On Saturday night in his cell his death sentence was read to him.
The execution was to take place on Sunday morning at 6 o'clock, he was told.
Incidentally his jailers informed him that there was still a chance for him if he would give the authorities the names of some of the people in town who were in communication with the Boers in the field.
He was then left to his pleasant reflections.
Reader, we must not be too harsh in our judgment of him. He was only a boy, not yet twenty years of age, and we shall never know what anguish of mind he endured that night.
When day broke he was in no way fit for the harrowing scene awaiting him. His father, his sister, and his fiancée were admitted to his cell at the fateful hour that morning, to take their last leave of him.

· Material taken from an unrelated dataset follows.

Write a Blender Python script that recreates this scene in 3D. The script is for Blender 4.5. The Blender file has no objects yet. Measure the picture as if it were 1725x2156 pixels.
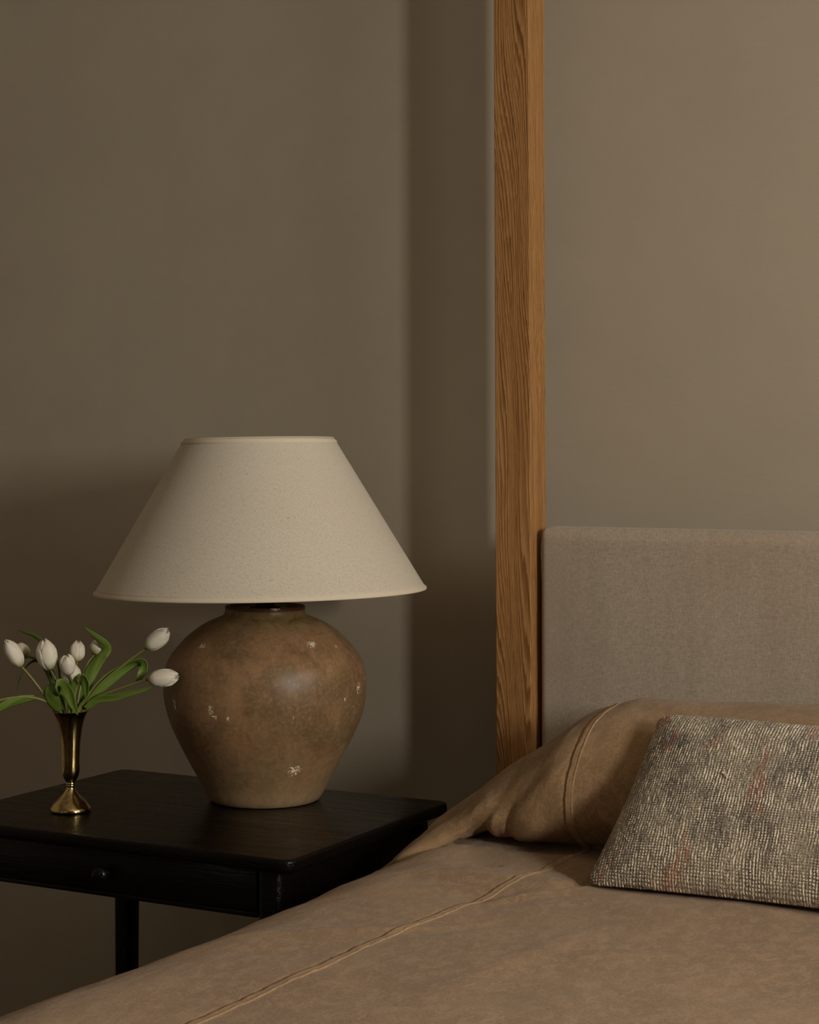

They clung to him, sobbing, wailing, and imploring him to give the names of his fellow-conspirators. What arguments were brought to bear upon him we shall never know.
He yielded, and in that God-forsaken cell on Sunday morning he gave the names required of him, the five members of the Secret Committee and other names familiar to us all, Jannie Joubert, Franz Smit, Liebenberg, etc.
Ah, if he had been executed that day, how his memory would have been revered by his friends and respected by his foes! But what was he now?—a traitor, oh God! a traitor to his land and people!